I believe it was around 100-200AD.

Monty being around is a pain at the beginning but he also built 2 extra cities for me in my game so once I actually took him out I had extra Settler pumps.

By the way, I don't think its an exploit or a bug to micromanage the food bar to avoid growth to population 3. Its a feature of the game that the food cost of population increases very rapidly.

For example in Civ IV it is 22-24-26-28-...

I don't have the exact numbers, but it feels like in Revolution it is more like
10-20-30-40-...

So it is just simple math that you want to avoid eating that 20 food to go to pop 3 when if you avoid eating it, it will bring you back from pop 1 and some.
 
Has anyone tried out the new map? Seems like the Egyptians get the Hanging Gardens every time... makes it impossible to build up the mega-city quickly enough.

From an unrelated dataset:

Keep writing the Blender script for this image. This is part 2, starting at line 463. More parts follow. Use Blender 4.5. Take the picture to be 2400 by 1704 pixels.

It seems like in the full game the Egyptians could be really annoying, because they're often going to get the wonder you want for getting out to a fast start on whatever win you're going for.
 
Yeah if they start with Colossus or ESPECIALLY the Hanging Gardens thats going to put a damper on things. I'll have to try this new map out.

If they start with Colossus but are close, you can rush them and just make Thebes into your mega city. That probably would result in a quicker game depending on how efficient you are in taking them out.

If they start with the Hanging Gardens, GG I guess. I dunno the strategy still works but that is 10 extra settlers you will have to produce so it won't be nearly as early.
 
Yeah if they start with Colossus or ESPECIALLY the Hanging Gardens thats going to put a damper on things. I'll have to try this new map out.

If they start with Colossus but are close, you can rush them and just make Thebes into your mega city. That probably would result in a quicker game depending on how efficient you are in taking them out.

If they start with the Hanging Gardens, GG I guess. I dunno the strategy still works but that is 10 extra settlers you will have to produce so it won't be nearly as early.

I haven't explored nearly enough, but it seems the quickest (possibly only) way to get to them would be a naval crossing across a small sea that separates you from them... which still isn't very fast... and I'm not 100% sure a galley can even make it across.

Give it a look, let us know what you find.
 
I was able to pull off an economic victory with the Egyptians first try on the new map. Granted, it was on Chieftain, but I had never seen the map and never played with the Egyptians so I think it would certainly be possible to pull off on Warlord assuming prior knowledge of the map. I started with the Colossus, which combined with the power of trading posts and ample deserts more than made up for not starting with Republic. By the time I was ready to really start settler pumping I had researched to Code of Laws and switched anyway. I only got one useful great person as well (great builder to finish trade fair), so it definitely didn't hinge on that. Looking forward to trying on Warlord later.
 
So apparently the issue with being able to research Industrialism so early was something called tech jumping. Sigmakan has an article explaining it here.

http://forums.2kgames.com/forums/showthread.php?t=18743

So the mystery apparently is solved.

I've improved my best single player economic finish date to 250 AD but its getting tight to get better than that. I probably could have shaved a turn off if I had micromanaged slightly better (overflow more hammers into caravans while stockpiling gold). When I unlocked the world bank in 150 AD it was a 2 turn build that didn't look so much more than a 1 turn build and I had ~21500 gold. So if I had been pulling some of the sea tiles up into the city a few turns earlier it may have been a one turn build.

Other than that the game went perfectly as I got an explorer and a scientist pretty early.